Toutefois, alors que l’employeur reproche précisément au salarié d’avoir effectué un assemblage qui ne tenait pas et n’était pas étanche, le salarié prétend de manière contradictoire que les non conformités provenaient de la fabrication des éléments mais qu’il a procédé néanmoins à une simulation de mise en place de tubes sur les portes coulissantes.

La cour considère que ce grief est fondé.

– Sur le non respect de la législation en matière de protection et de sécurité au travail

Il est reproché ici au salarié de ne pas porter les équipements de protection individuelle (EPI), de ne pas les ranger auprès des machines concernées, de ne pas entretenir et nettoyer le matériel, les machines et l’atelier, mettant ainsi l’ensemble des salariés en danger.

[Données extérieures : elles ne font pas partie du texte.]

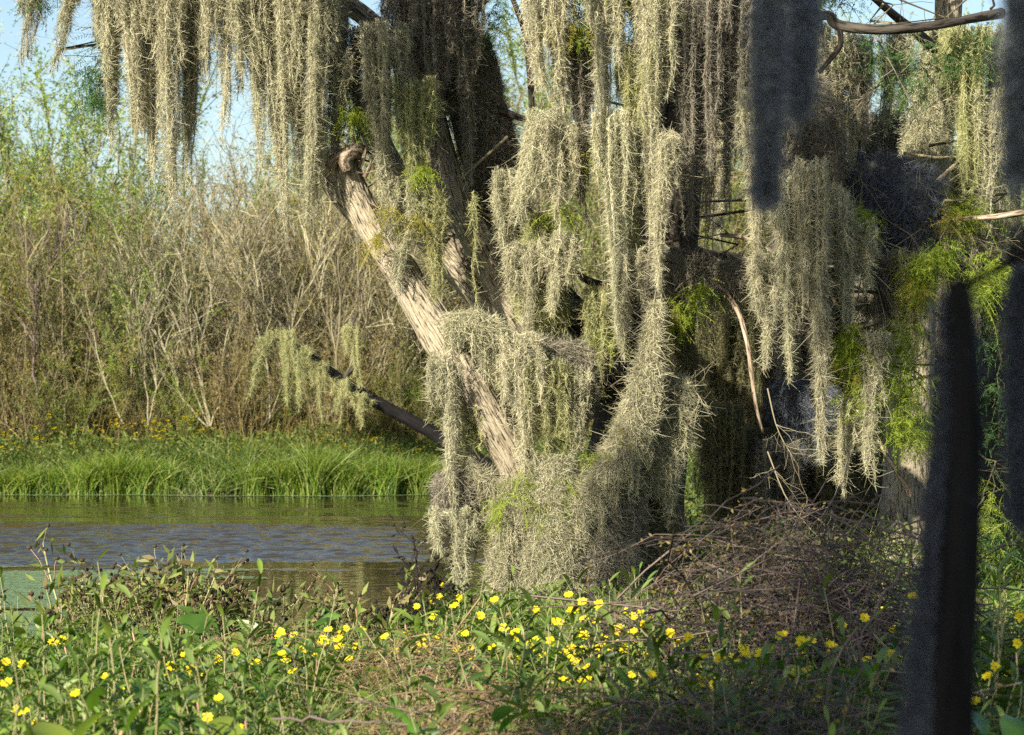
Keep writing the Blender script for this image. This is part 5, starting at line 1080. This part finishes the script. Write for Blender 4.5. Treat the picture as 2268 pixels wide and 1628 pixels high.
# undergrowth: small leaves everywhere, straw litter
n = 260000
y = 7.5 + 14.5 * rng.random(n) ** 0.85; x = rng.uniform(-1, 1, n) * (0.21 * y + 0.6); ok = y < shore(x) + 0.15; x, y = x[ok], y[ok]
clump = fnoise(np.stack([x, y, 0 * x], -1), 0.9, 41, 3)
hmax = np.clip(0.15 + 0.10 * clump, 0.04, 0.32) * np.clip((shore(x) + 0.3 - y) / 1.0, 0.25, 1)
z = gz(x, y) + hmax * rng.random(len(x)) ** 0.7
pp = np.stack([x, y, z], -1); pth = np.stack([pp, pp + rng.normal(size=(len(x), 3)) * 0.02], 1)
straw_zone = np.exp(-((x / y * F + CX - 960) / 330) ** 2) * (y < 16.5)
keep = rng.random(len(x)) > 0.70 * straw_zone
pth = pth[keep]
m_ = len(pth)
tag(obj('undergrowth', mesh('undergrowth', [leaf_quads(pth, int(m_ * 0.75), 0, 1, 0.032, 0.015, rng, 0.0, 0.0, 1.5)], M['small'])), 'dense low cover of small yellowish green leaves over the near bank', 'undergrowth', kind='stuff')
# thin grass and leaf blades mixed in
n = 26000; y = 8 + 13 * rng.random(n); x = rng.uniform(-1, 1, n) * (0.21 * y + 0.5); ok = y < shore(x); x, y = x[ok], y[ok]
hh = rng.uniform(0.15, 0.42, len(x)) * np.clip((shore(x) + 0.3 - y) / 0.8, 0.4, 1)
tag(obj('bank_grass', mesh('bank_grass', grass_mesh(x, y, hh, 0.007, rng, '', 0.35), M['grass'])), 'thin grass blades mixed through the near bank plants', 'grass', kind='stuff')

def tangle(n, c, rad, L_, rng, r=0.003, flat=0.6, K=7, bend=0.9, hmax=None):
    """arching stems inside a dome"""
    u = nrm(rng.normal(size=(n, 3))) * (rng.random((n, 1)) ** 0.45); u[:, 2] = np.abs(u[:, 2])
    b = np.array(c) + u * np.array(rad)
    d = nrm(rng.normal(size=(n, 3)) * [1, 1, flat]); l = L_ * rng.uniform(0.3, 1.3, n)
    s = np.linspace(-0.5, 0.5, K)[None, :, None]
    p = b[:, None] + d[:, None] * l[:, None, None] * s
    cv = rng.normal(size=(n, 1, 3)) * bend; cv[..., 2] = -np.abs(cv[..., 2])
    p = p + cv * l[:, None, None] * (s ** 2) + rng.normal(size=(n, K, 3)) * 0.02 * l[:, None, None]
    return p, r * rng.uniform(0.5, 1.6, (n, 1)) * np.linspace(1, 0.5, K)[None]
def tangle_thing(name, label, cat, specs, mat, group, leafmat=None, nleaf=0, arcs=0, seed=1):
    rg = np.random.default_rng(seed); t = thing(name, label, cat, (0, 0, 0), group); pr = []; lf = []
    for (c, rad, n, L_, r) in specs:
        p, rr = tangle(n, c, rad, L_, rg, r); pr.append(tubes(p, rr, 3, rg)); lf.append(p)
    obj('stems', mesh('stems', pr, M[mat], True), t)
    if nleaf: obj('dead_leaves', mesh('dead_leaves', [leaf_quads(p, nleaf, 0, 1, 0.03, 0.012, rg, 0.2, 0.01) for p in lf], M[leafmat]), t)
    return t
SG = 'dry brown tangles on the near bank'
tangle_thing('straw_tangle', 'wide tangle of dry tan vines across the bottom middle of the near bank', 'dry vines', [((-0.15, 12.2, 0.08), (0.75, 2.6, 0.34), 3200, 0.34, 0.0022), ((-0.1, 12.0, 0.1), (0.7, 2.4, 0.40), 160, 0.9, 0.004)], 'straw', SG, 'wl_tan', 3500, seed=401)
tangle_thing('straw_tangle', 'low tan straw tangle reaching up toward the trunk foot', 'dry vines', [((-0.45, 15.2, 0.1), (0.6, 1.7, 0.34), 1700, 0.32, 0.0022), ((-0.4, 15.2, 0.1), (0.6, 1.6, 0.38), 60, 0.8, 0.004)], 'straw', SG, 'wl_tan', 2500, seed=402)
tangle_thing('straw_tangle', 'straw tangle low on the left among the green plants', 'dry vines', [((-1.3, 16.4, 0.1), (0.9, 1.4, 0.32), 1100, 0.3, 0.0022)], 'straw', SG, 'wl_tan', 2500, seed=403)
BGp = 'shaded brambles heaped at the right'
tangle_thing('bramble_heap', 'tall dome of brownish purple brambles left of the forked sapling', 'brambles', [((1.4, 15.0, 0.15), (0.72, 0.8, 1.12), 1500, 0.5, 0.0026), ((1.25, 15.0, 0.15), (0.8, 0.8, 1.05), 120, 1.2, 0.005)], 'bramble', BGp, 'wl_tan', 3000, seed=411)
tangle_thing('bramble_heap', 'shaded bramble heap beside the sapling, reaching behind it', 'brambles', [((1.75, 14.4, 0.1), (0.6, 0.8, 1.15), 900, 0.5, 0.0026), ((1.75, 14.4, 0.1), (0.7, 0.8, 1.2), 110, 1.4, 0.005)], 'twig_dark', BGp, 'wl_tan', 800, seed=412)
tangle_thing('bramble_heap', 'dark thorny tangle along the bottom right', 'brambles', [((0.95, 11.6, 0.1), (0.8, 1.3, 0.55), 1200, 0.42, 0.0024), ((0.95, 11.6, 0.1), (0.9, 1.3, 0.6), 110, 1.2, 0.0045)], 'twig_dark', BGp, 'wl_tan', 1200, seed=413)
tangle_thing('bramble_heap', 'bare brown bramble slope running down to the trunk foot', 'brambles', [((0.8, 16.4, 0.1), (0.55, 0.9, 0.55), 900, 0.4, 0.0024)], 'bramble', BGp, 'wl_tan', 1500, seed=414)
tangle_thing('bramble_heap', 'thin bramble tangle right of the forked sapling', 'brambles', [((2.5, 14.6, 0.1), (0.5, 0.9, 0.6), 500, 0.5, 0.003)], 'bramble', BGp, 'wl_tan', 500, seed=415)
# long dark canes through the brambles
rg = np.random.default_rng(420)
for i, (a, b, c_, lab) in enumerate([((1640, 1100, 13.6), (1830, 1140, 13.4), (2060, 1200, 13.2), 'long dark cane arching over the top of the bramble dome'), ((1560, 1290, 13.2), (1790, 1345, 13.0), (2000, 1420, 12.9), 'dark cane sloping down through the middle of the brambles'),
                                     ((1500, 1380, 12.4), (1700, 1400, 12.2), (1990, 1480, 12.2), 'dark low cane crossing above the yellow flowers on the right'), ((2000, 1250, 12.8), (1900, 1420, 12.6), (1830, 1620, 12.4), 'dark cane leaning left beside the forked sapling'), ((1340, 1480, 12.2), (1390, 1560, 12.0), (1460, 1660, 11.8), 'thin dark cane leaning in the bottom middle'),
                                     ((600, 1590, 11.4), (850, 1600, 11.3), (1100, 1650, 11.2), 'dark fallen twig lying across the bottom of the straw tangle'), ((2060, 1060, 12.8), (2040, 1180, 12.8), (2090, 1350, 12.6), 'dark upright cane just left of the forked sapling')]):
    s = spline(np.array([P(*a), P(*b), P(*c_)]), 24)[None]; s = s + rg.normal(size=s.shape) * 0.006
    ch = spawn(s, 9, 0.1, 1, 0.3, 0.8, 0.1, 5, rg, 0.2)
    tag(obj('cane', mesh('cane', [tubes(s, np.linspace(0.006, 0.003, 24)[None], 5, rg), tubes(ch, 0.0018, 3, rg)], M['twig_dark'], True)), lab, 'cane', 'dark canes crossing the near bank growth')
# dark thin sedge blades against the duckweed
x = P(640, 0, 18.7)[0] + rg.normal(0, 0.22, 60); y = 18.7 + rg.normal(0, 0.1, 60)
tag(obj('sedge_tuft', mesh('sedge_tuft', grass_mesh(x, y, rg.uniform(0.25, 0.55, 60), 0.006, rg, '', 0.5, 5), M['bank'])), 'sparse dark sedge blades standing before the duckweed', 'sedge')

# lance leaved mass between the single plants
n = 15000; y = 8 + 13.5 * rng.random(n) ** 0.9; x = rng.uniform(-1, 1, n) * (0.21 * y + 0.5)
vx = x / y * F + CX; ok = (y < shore(x) - 0.05) & (rng.random(n) > np.where((vx > 620) & (y < 15.5), 0.85, 0.1)); x, y = x[ok], y[ok]; n = len(x)
hz_ = np.clip(0.24 + 0.12 * fnoise(np.stack([x, y, 0 * x], -1), 1.1, 77), 0.08, 0.5) * np.clip((shore(x) + 0.4 - y) / 1.5, 0.45, 1)
b = np.stack([x, y, gz(x, y) + hz_ * rng.random(n) ** 0.5], -1); dd = nrm(rng.normal(size=(n, 3)) * [1, 1, 0.5] + [0, 0, 0.45]); l = rng.uniform(0.07, 0.19, n)
st = np.stack([b * [1, 1, 0] + np.array([0, 0, 0.05]) + rng.normal(size=(n, 3)) * [0.04, 0.04, 0], b], 1)[::3]
o = tag(obj('marsh_leaves', mesh('marsh_leaves', blades(b, dd, np.tile([0, 0, 1.0], (n, 1)) + rng.normal(size=(n, 3)) * 0.4, l, l * 0.2, rng, rng.uniform(0.1, 0.6, n), 5, 0.35), M['herb'], True)), 'dense mass of lance shaped green leaves filling the near bank', 'leaves', kind='stuff')
obj('stalks', mesh('stalks', tubes(st, 0.0022, 3, rng), M['herb_stem']), o)
# herbs on the bank behind the cypress, right side
n = 60000; y = 21 + 14 * rng.random(n); x = rng.uniform(0.2, 8.5, n); ok = y < shore(x); x, y = x[ok], y[ok]; n = len(x)
pp = np.stack([x, y, gz(x, y) + rng.random(n) ** 0.7 * np.clip(0.5 + 0.35 * fnoise(np.stack([x, y, 0 * x], -1), 0.5, 29), 0.1, 1)], -1)
tag(obj('shaded_herbs', mesh('shaded_herbs', [leaf_quads(np.stack([pp, pp + rng.normal(size=(n, 3)) * 0.03 + [0, 0, 0.02]], 1), n, 0, 1, 0.08, 0.024, rng, 0.1, 0.02, 1.2), grass_mesh(x[:9000], y[:9000], rng.uniform(0.3, 1.0, 9000), 0.007, rng, '', 0.3)], M['bank'])), 'shaded leafy herbs on the bank behind the cypress', 'herbs', kind='stuff')
# dry weeds between the far grass and the thicket
n = 16000; x = rng.uniform(-11, 9, n); y = far_shore(x) + rng.uniform(2.2, 5.5, n); hh = rng.uniform(0.4, 1.25, n) * (1 + 0.25 * fnoise(np.stack([x, y, 0 * x], -1), 0.6, 5))
bs = np.stack([x, y, gz(x, y)], -1); d_ = nrm(rng.normal(size=(n, 3)) * 0.22 + [0, 0, 1]); p_ = paths_grow(bs, d_, hh, 5, rng, 0.15)
tag(obj('dry_weeds', mesh('dry_weeds', [ribbons(p_, 0.008, rng), leaf_quads(p_, 46000, 0.2, 1, 0.07, 0.02, rng)], M['wl_tan'])), 'brownish dry weeds between the far grass and the thicket', 'weeds', kind='stuff')

# labels shared by several things are told apart by their order from the left
ORD += ['twentieth'] + ['twenty ' + w_ for w_ in ORD[:9]] + ['thirtieth'] + ['thirty ' + w_ for w_ in ORD[:9]]
byl = {}
for o in list(bpy.data.objects):
    if o.parent is None and o.get('label') and o.get('category'): byl.setdefault(o['label'], []).append(o)
for lab, os_ in byl.items():
    if 1 < len(os_) < len(ORD):
        os_.sort(key=lambda o: o.location.x / max(o.location.y, 1))
        for k_, o in enumerate(os_):
            new = lab + ', %s such from the left' % ORD[k_]
            if len(new.split()) > 16: new = lab + ', %s from left' % ORD[k_]
            if len(new.split()) <= 16: o['label'] = new
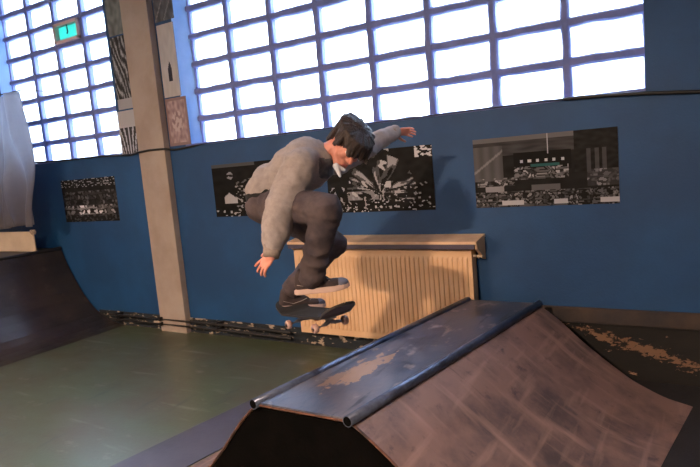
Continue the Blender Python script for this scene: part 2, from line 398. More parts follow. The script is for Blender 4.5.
def p_gig(u, v):                          # bright streaks over a dark crowd
    b = .008+.006*nse(u, v, 12)
    du, dv = u-.52, v-.3
    ang = math.atan2(dv, du); r = math.hypot(du*1.9, dv)
    if r < .62 and .18 < v:
        st = noise.noise(V((ang*3.4, r*1.6, 3)))+.6*noise.noise(V((ang*9, r*5, 8)))
        if st > .34: b = .40*(1-.5*r)
        elif st > .12: b = .07
    if abs(u-.42) < .2 and v > .25 and noise.noise(V((u*9+v*7, v*3-u*3, 5))) > .36: b = .42
    if v < .45: b = max(b, (1 if nse(u, v*.6, 34, 2) > .36 else 0)*.3)
    if .2 < u < .5 and .2 < v < .34 and nse(u, v, 9, 6) > -.1: b = max(b, .2)
    if u > .85 and v > .83: b = max(b, (1 if nse(u, v, 26, 4) > .05 else 0)*.55)
    if v < .16: b = max(b, .5 if nse(u*1.4, v, 30, 9) > .42 else 0)
    return lum(b)
def p_stage(u, v):
    b = .007+.004*nse(u, v, 10)
    if v > .94 and u < .55: b = .07
    if math.hypot(u-.23, (v-.77)*.55) < .04 and nse(u, v, 20) > -.1: b = .22
    if .13 < u < .3 and .25 < v < .45 - abs(u-.2)*1.1: b = .36
    if .28 < u < .45 and .1 < v < .6: b = max(b, .25 if nse(u, v, 24, 3) > .22 else 0)
    if v < .12: b = max(b, .35 if nse(u, v, 22, 5) > .3 else 0)
    if .3 < u and .3 < v < .7: b = max(b, .1 if nse(u, v, 18, 8) > .3 else 0)
    return lum(b)
def p_group(u, v):
    b = .012+.006*nse(u, v, 10)
    if v > .82 and nse(u, v*2, 30, 1) > .35: b = .35
    if .3 < v < .72: b = max(b, heads(u, v, 17, 8, 11)*.13)
    if .16 < v < .38 and abs(u-.5) < .46: b = max(b, heads(u, v, 13, 7, 12)*(.8 if abs(u-.5) < .25 else .35))
    if v < .16: b = max(b, .06 if nse(u, v, 24, 5) > .2 else 0)
    return lum(b, (.95, .93, 1.0))
G4 = 'large dark crowd photographs on the blue wall'
poster('poster', .955, .49, (-1.45, 1.175), p_hall, 150, 76, 'wide aged photograph of a packed hall with stage lights, above the ramp on the right', 'poster')
poster('poster', .955, .49, (-2.725, 1.173), p_gig, 140, 70, 'dark photograph with bright streaks, on the wall under the jumping skater\'s outstretched arm', 'poster')
poster('poster', .955, .49, (-4.015, 1.172), p_stage, 120, 64, 'dark stage photograph with thin pale top line, half hidden behind the skater\'s back', 'poster')
poster('poster', .95, .48, (-6.385, 1.168), p_group, 110, 60, 'dark group photograph with rows of pale heads, left of the beige pillar', 'poster')
def q_palm(u, v):
    if v < .14: return lum(.34)
    s = math.sin((u*.9+v*.9)*30+5*nse(u, v, 3))+1.2*nse(u*2, v, 9, 4); return lum(.30 if s > .7 else (.10 if s > -.2 else .03), (.95, .97, 1.05))
def q_grey(u, v): return lum(.16+.1*nse(u, v, 5), (.9, 1, 1.0))
def q_tree(u, v):
    if v > .66: return lum(.40)
    if v < .62 and abs(u-.5) < .42:
        s = abs(math.sin((u-.5)*22*(1.2-v))); return lum(.04 if s > .55 else .42, (.9, .93, 1.1))
    return lum(.42)
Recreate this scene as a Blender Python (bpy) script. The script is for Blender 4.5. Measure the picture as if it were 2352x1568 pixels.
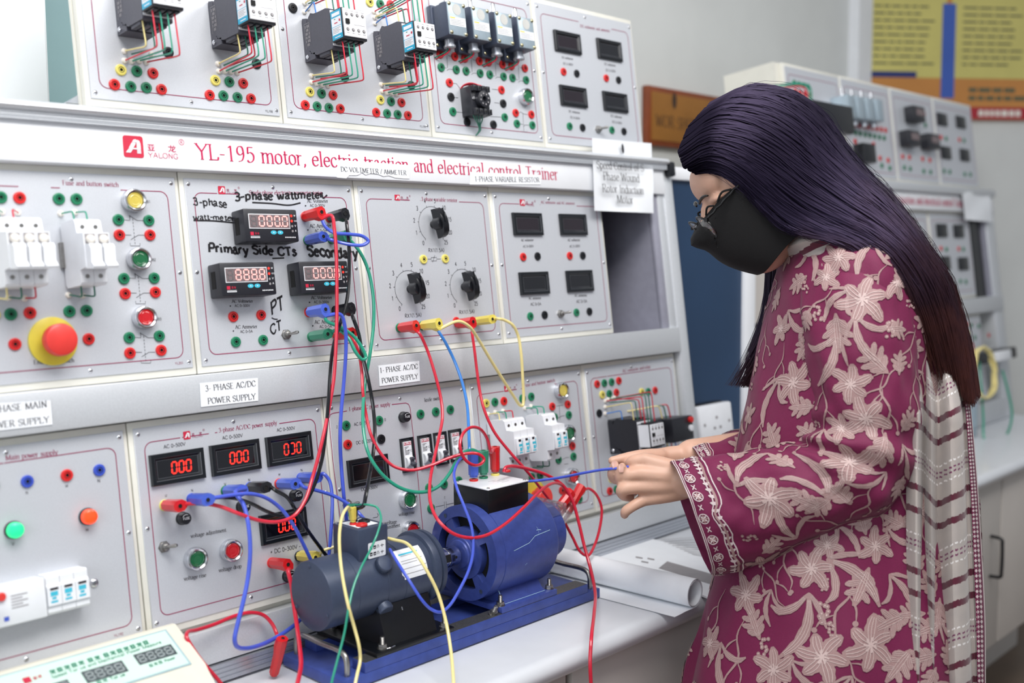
import bpy, bmesh, math, random
from math import sin, cos, pi, sqrt, atan2, radians
from mathutils import Vector, Matrix, noise
for o in list(bpy.data.objects): bpy.data.objects.remove(o, do_unlink=True)
SC = bpy.context.scene
COL = SC.collection
V = Vector
# ---------------------------------------------------------------- camera
F_FIT, PSI, PIT, ROLL, LEAN = 2483.05, 0.7982, -0.0874, 0.0077, 0.1308
LENS_K, LENS_S = 0.0427, 0.985        # slight barrel distortion of the photograph's lens
FW = V((sin(PSI)*cos(PIT), cos(PSI)*cos(PIT), sin(PIT))); _r = V((cos(PSI), -sin(PSI), 0)); _u = _r.cross(FW)
RT = _r*cos(ROLL)-_u*sin(ROLL); UPV = _u*cos(ROLL)+_r*sin(ROLL); CC = V((0, -1.2649, 1.364))
cam = bpy.data.cameras.new('camera'); cam.sensor_width = 36.0; cam.lens = 36.0*F_FIT*LENS_S/2352.0
cam.clip_start = 0.05; cam.clip_end = 60
cam.dof.use_dof = True; cam.dof.focus_distance = 1.62; cam.dof.aperture_fstop = 2.6
camo = bpy.data.objects.new('camera', cam); COL.objects.link(camo)
camo.matrix_world = Matrix(((RT.x, UPV.x, -FW.x, CC.x), (RT.y, UPV.y, -FW.y, CC.y), (RT.z, UPV.z, -FW.z, CC.z), (0, 0, 0, 1)))
SC.camera = camo
# ---------------------------------------------------------------- light
SC.view_settings.view_transform = 'Standard'; SC.view_settings.look = 'None'
SC.view_settings.gamma = 1.0; SC.view_settings.use_curve_mapping = False
SC.view_settings.exposure = 0.12
W = bpy.data.worlds.new('world'); SC.world = W; W.use_nodes = True
W.node_tree.nodes['Background'].inputs[0].default_value = (0.80, 0.85, 0.92, 1)
W.node_tree.nodes['Background'].inputs[1].default_value = 0.42
def area(name, loc, target, sx, sy, power, color=(1, 1, 1)):
    l = bpy.data.lights.new(name, 'AREA'); l.shape = 'RECTANGLE'; l.size = sx; l.size_y = sy; l.energy = power; l.color = color
    o = bpy.data.objects.new(name, l); COL.objects.link(o); o.location = loc
    o.rotation_euler = (V(target)-V(loc)).to_track_quat('-Z', 'Y').to_euler(); return o
area('ceiling_light_panel', (0.55, -1.05, 2.85), (0.9, -0.2, 1.0), 1.5, 0.9, 46, (1.0, 0.98, 0.96))
area('ceiling_light_tube', (2.3, -1.3, 2.85), (2.2, -0.6, 1.0), 1.2, 0.5, 12, (1.0, 0.98, 0.95))
area('window_light', (-1.8, -1.6, 1.9), (1.2, -0.2, 1.1), 1.4, 1.6, 22, (0.90, 0.95, 1.0))
# ---------------------------------------------------------------- pixel helpers: a photo pixel at a known depth -> a point in the room
# the control panels lean back by LEAN about the worktop's rear edge; "panel space" is that leaning frame stood upright
PIVOT = V((0, 0, 0.782)); TP = Matrix.Translation(PIVOT) @ Matrix.Rotation(-LEAN, 4, 'X') @ Matrix.Translation(-PIVOT); TPI = TP.inverted()
CP = TPI @ CC; TP3 = TPI.to_3x3()
def ray(x, y):
    dx, dy = x-1176.0, y-784.0; k = (1+LENS_K*(dx*dx+dy*dy)/1413.0**2)/F_FIT
    return FW + RT*dx*k - UPV*dy*k
YP = -0.002
def P(x, y, Y=YP):                    # panel space
    r = TP3 @ ray(x, y); return CP + r*((Y-CP.y)/r.y)
def PPX(x, y, X):
    r = TP3 @ ray(x, y); return CP + r*(X/r.x)
def PW(x, y, Y):                      # room space
    r = ray(x, y); return CC + r*((Y-CC.y)/r.y)
def PZ(x, y, Z):
    r = ray(x, y); return CC + r*((Z-CC.z)/r.z)
def PX(x, y, X):
    r = ray(x, y); return CC + r*(X/r.x)
def PD(x, y, d): return CC + ray(x, y)*d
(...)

Si effectivement le conseil de prud’hommes, examinant la photographie de M. [B] [S] devant une machine sans tenue, ni casque, ni gants, s’est livré à une analyse, hors du débat contradictoire, de la sécurité et des non conformités de cette machine, il reste qu’il n’est pas possible de savoir si ladite photographie correspond à M. [B] [S] en situation de travail effectif ou si l’employeur lui avait demandé de « prendre la pose ».

Toutefois, l’intimée produit l’attestation de Mme [G] [O], secrétaire comptable qui déclare :

« A peu près fin septembre début octobre 2018, j’avais signalé à Monsieur [E] que l’allée de circulation dans l’atelier vers les sanitaires était recouverte d’une couche de poussière de bois qui pouvait la rendre glissante qu’il y avait un risque de chute pour les personnes se rendant aux sanitaires et peut-être un risque d’incendie.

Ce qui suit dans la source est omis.